Stated problem
Every line below is to be copied exactly, with the pictures left out.
━━━ Data rows ━━━
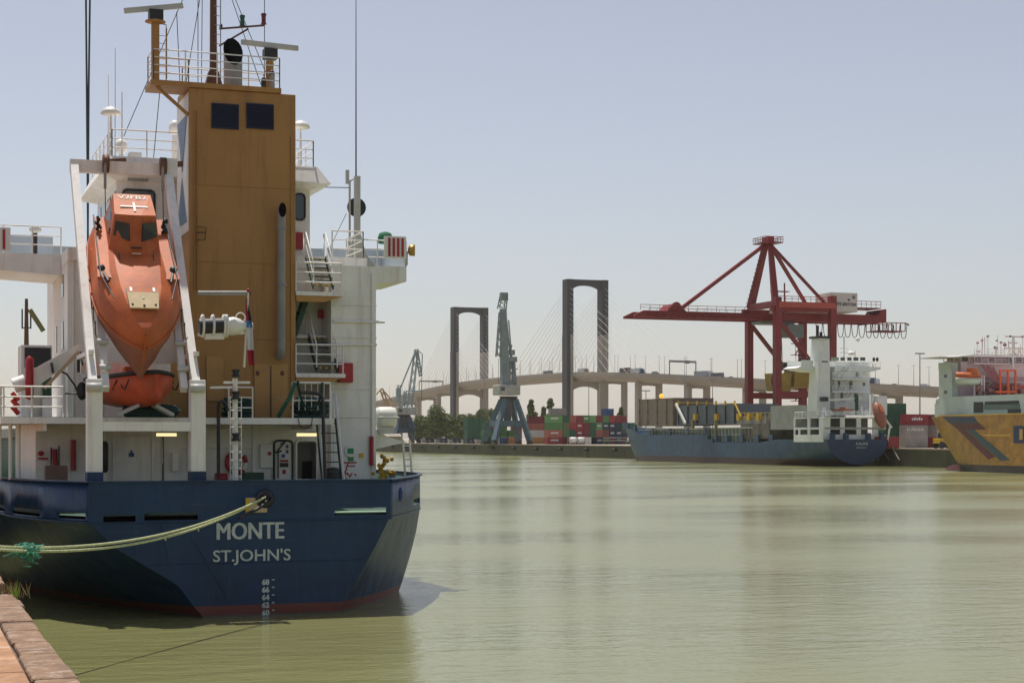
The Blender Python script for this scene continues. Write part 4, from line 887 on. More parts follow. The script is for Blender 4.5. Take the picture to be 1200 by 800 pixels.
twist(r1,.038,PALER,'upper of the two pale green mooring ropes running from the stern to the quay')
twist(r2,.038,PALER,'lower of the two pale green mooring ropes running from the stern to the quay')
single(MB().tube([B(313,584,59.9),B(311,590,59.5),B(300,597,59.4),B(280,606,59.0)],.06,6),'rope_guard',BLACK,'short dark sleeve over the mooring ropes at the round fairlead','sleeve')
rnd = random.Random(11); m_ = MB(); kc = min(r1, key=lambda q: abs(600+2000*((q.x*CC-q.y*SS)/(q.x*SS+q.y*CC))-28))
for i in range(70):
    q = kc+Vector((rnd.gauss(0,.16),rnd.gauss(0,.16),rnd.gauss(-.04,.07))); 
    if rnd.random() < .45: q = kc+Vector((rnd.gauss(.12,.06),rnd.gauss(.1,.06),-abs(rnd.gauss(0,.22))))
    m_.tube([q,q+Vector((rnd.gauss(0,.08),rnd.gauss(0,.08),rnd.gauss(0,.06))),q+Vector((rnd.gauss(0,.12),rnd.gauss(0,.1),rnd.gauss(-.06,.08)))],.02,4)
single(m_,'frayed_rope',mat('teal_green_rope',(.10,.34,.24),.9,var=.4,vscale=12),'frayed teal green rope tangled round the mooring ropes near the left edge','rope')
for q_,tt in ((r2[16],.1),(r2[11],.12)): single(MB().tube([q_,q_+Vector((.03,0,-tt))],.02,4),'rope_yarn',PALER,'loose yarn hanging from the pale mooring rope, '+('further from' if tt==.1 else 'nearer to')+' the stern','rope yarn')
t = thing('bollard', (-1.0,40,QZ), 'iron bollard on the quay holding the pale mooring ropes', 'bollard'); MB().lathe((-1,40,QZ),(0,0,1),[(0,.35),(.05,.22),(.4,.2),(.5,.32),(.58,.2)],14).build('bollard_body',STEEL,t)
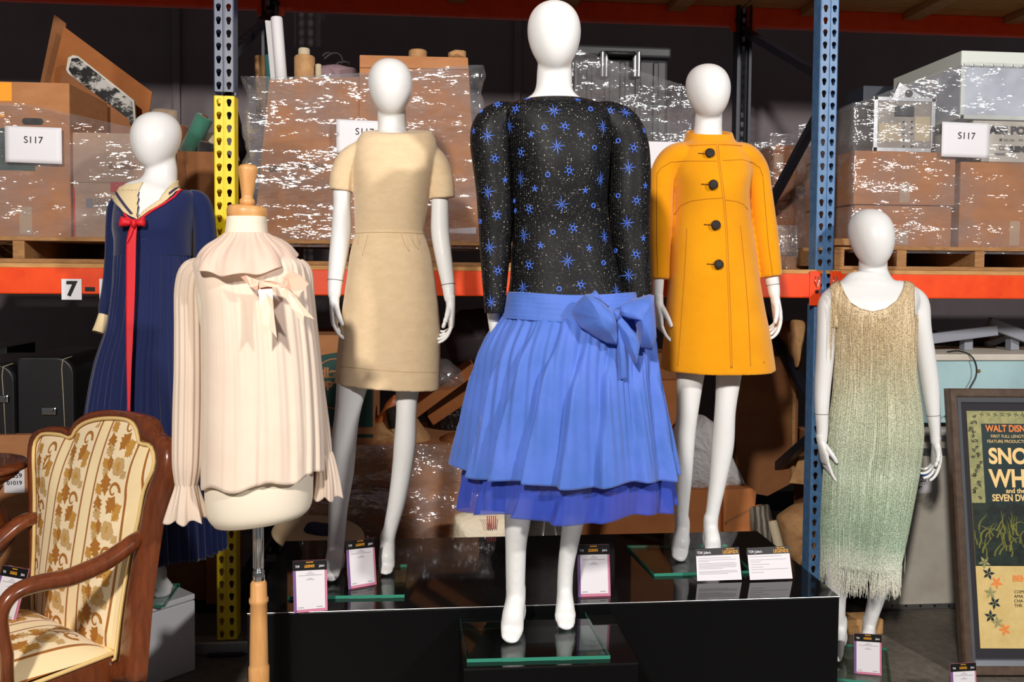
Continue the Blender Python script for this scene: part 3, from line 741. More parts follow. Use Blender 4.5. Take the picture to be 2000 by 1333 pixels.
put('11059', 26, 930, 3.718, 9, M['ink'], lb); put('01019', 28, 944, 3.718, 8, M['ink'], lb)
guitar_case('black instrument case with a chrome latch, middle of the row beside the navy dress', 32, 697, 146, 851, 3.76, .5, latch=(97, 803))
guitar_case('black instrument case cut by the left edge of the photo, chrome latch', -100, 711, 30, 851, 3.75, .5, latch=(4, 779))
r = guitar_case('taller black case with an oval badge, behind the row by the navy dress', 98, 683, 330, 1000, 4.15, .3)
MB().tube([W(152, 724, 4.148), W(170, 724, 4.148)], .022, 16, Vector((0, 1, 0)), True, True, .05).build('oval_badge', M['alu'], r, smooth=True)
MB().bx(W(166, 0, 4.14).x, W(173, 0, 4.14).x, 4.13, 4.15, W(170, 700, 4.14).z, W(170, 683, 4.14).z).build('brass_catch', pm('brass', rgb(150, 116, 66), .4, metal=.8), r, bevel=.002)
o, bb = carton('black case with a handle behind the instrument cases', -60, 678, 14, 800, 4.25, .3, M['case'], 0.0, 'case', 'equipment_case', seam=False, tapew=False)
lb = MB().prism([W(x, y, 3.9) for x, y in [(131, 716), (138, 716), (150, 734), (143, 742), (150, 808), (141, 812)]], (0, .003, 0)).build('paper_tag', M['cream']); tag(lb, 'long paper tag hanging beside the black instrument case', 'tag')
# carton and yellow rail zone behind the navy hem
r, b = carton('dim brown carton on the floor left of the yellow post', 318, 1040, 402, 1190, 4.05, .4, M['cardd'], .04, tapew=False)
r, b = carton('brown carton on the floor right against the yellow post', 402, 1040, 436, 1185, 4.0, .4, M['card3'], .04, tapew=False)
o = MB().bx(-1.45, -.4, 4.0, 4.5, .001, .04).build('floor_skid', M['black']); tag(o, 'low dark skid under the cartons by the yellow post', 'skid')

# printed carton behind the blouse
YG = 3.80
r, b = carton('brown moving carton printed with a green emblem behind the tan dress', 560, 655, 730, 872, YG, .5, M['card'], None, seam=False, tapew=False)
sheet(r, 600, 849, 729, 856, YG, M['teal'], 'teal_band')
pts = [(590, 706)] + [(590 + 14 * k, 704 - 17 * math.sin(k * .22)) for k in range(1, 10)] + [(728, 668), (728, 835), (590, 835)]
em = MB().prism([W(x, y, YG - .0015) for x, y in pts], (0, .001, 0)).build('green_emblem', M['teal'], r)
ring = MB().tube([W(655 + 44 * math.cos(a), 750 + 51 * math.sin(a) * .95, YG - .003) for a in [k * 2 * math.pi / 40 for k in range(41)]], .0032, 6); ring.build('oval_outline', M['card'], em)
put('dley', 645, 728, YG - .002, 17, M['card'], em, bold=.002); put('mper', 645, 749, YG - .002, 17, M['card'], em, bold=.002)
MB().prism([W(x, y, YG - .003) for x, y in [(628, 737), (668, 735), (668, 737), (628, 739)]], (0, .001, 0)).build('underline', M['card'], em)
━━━
The completed task
The Blender Python script for this scene continues. Write part 4, from line 887 on. More parts follow. The script is for Blender 4.5. Take the picture to be 1200 by 800 pixels.
twist(r1,.038,PALER,'upper of the two pale green mooring ropes running from the stern to the quay')
twist(r2,.038,PALER,'lower of the two pale green mooring ropes running from the stern to the quay')
single(MB().tube([B(313,584,59.9),B(311,590,59.5),B(300,597,59.4),B(280,606,59.0)],.06,6),'rope_guard',BLACK,'short dark sleeve over the mooring ropes at the round fairlead','sleeve')
rnd = random.Random(11); m_ = MB(); kc = min(r1, key=lambda q: abs(600+2000*((q.x*CC-q.y*SS)/(q.x*SS+q.y*CC))-28))
for i in range(70):
    q = kc+Vector((rnd.gauss(0,.16),rnd.gauss(0,.16),rnd.gauss(-.04,.07))); 
    if rnd.random() < .45: q = kc+Vector((rnd.gauss(.12,.06),rnd.gauss(.1,.06),-abs(rnd.gauss(0,.22))))
    m_.tube([q,q+Vector((rnd.gauss(0,.08),rnd.gauss(0,.08),rnd.gauss(0,.06))),q+Vector((rnd.gauss(0,.12),rnd.gauss(0,.1),rnd.gauss(-.06,.08)))],.02,4)
single(m_,'frayed_rope',mat('teal_green_rope',(.10,.34,.24),.9,var=.4,vscale=12),'frayed teal green rope tangled round the mooring ropes near the left edge','rope')
for q_,tt in ((r2[16],.1),(r2[11],.12)): single(MB().tube([q_,q_+Vector((.03,0,-tt))],.02,4),'rope_yarn',PALER,'loose yarn hanging from the pale mooring rope, '+('further from' if tt==.1 else 'nearer to')+' the stern','rope yarn')
t = thing('bollard', (-1.0,40,QZ), 'iron bollard on the quay holding the pale mooring ropes', 'bollard'); MB().lathe((-1,40,QZ),(0,0,1),[(0,.35),(.05,.22),(.4,.2),(.5,.32),(.58,.2)],14).build('bollard_body',STEEL,t)
Continue the Blender Python script for this scene: part 3, from line 741. More parts follow. Use Blender 4.5. Take the picture to be 2000 by 1333 pixels.
put('11059', 26, 930, 3.718, 9, M['ink'], lb); put('01019', 28, 944, 3.718, 8, M['ink'], lb)
guitar_case('black instrument case with a chrome latch, middle of the row beside the navy dress', 32, 697, 146, 851, 3.76, .5, latch=(97, 803))
guitar_case('black instrument case cut by the left edge of the photo, chrome latch', -100, 711, 30, 851, 3.75, .5, latch=(4, 779))
r = guitar_case('taller black case with an oval badge, behind the row by the navy dress', 98, 683, 330, 1000, 4.15, .3)
MB().tube([W(152, 724, 4.148), W(170, 724, 4.148)], .022, 16, Vector((0, 1, 0)), True, True, .05).build('oval_badge', M['alu'], r, smooth=True)
MB().bx(W(166, 0, 4.14).x, W(173, 0, 4.14).x, 4.13, 4.15, W(170, 700, 4.14).z, W(170, 683, 4.14).z).build('brass_catch', pm('brass', rgb(150, 116, 66), .4, metal=.8), r, bevel=.002)
o, bb = carton('black case with a handle behind the instrument cases', -60, 678, 14, 800, 4.25, .3, M['case'], 0.0, 'case', 'equipment_case', seam=False, tapew=False)
lb = MB().prism([W(x, y, 3.9) for x, y in [(131, 716), (138, 716), (150, 734), (143, 742), (150, 808), (141, 812)]], (0, .003, 0)).build('paper_tag', M['cream']); tag(lb, 'long paper tag hanging beside the black instrument case', 'tag')
# carton and yellow rail zone behind the navy hem
r, b = carton('dim brown carton on the floor left of the yellow post', 318, 1040, 402, 1190, 4.05, .4, M['cardd'], .04, tapew=False)
r, b = carton('brown carton on the floor right against the yellow post', 402, 1040, 436, 1185, 4.0, .4, M['card3'], .04, tapew=False)
o = MB().bx(-1.45, -.4, 4.0, 4.5, .001, .04).build('floor_skid', M['black']); tag(o, 'low dark skid under the cartons by the yellow post', 'skid')

# printed carton behind the blouse
YG = 3.80
r, b = carton('brown moving carton printed with a green emblem behind the tan dress', 560, 655, 730, 872, YG, .5, M['card'], None, seam=False, tapew=False)
sheet(r, 600, 849, 729, 856, YG, M['teal'], 'teal_band')
pts = [(590, 706)] + [(590 + 14 * k, 704 - 17 * math.sin(k * .22)) for k in range(1, 10)] + [(728, 668), (728, 835), (590, 835)]
em = MB().prism([W(x, y, YG - .0015) for x, y in pts], (0, .001, 0)).build('green_emblem', M['teal'], r)
ring = MB().tube([W(655 + 44 * math.cos(a), 750 + 51 * math.sin(a) * .95, YG - .003) for a in [k * 2 * math.pi / 40 for k in range(41)]], .0032, 6); ring.build('oval_outline', M['card'], em)
put('dley', 645, 728, YG - .002, 17, M['card'], em, bold=.002); put('mper', 645, 749, YG - .002, 17, M['card'], em, bold=.002)
MB().prism([W(x, y, YG - .003) for x, y in [(628, 737), (668, 735), (668, 737), (628, 739)]], (0, .001, 0)).build('underline', M['card'], em)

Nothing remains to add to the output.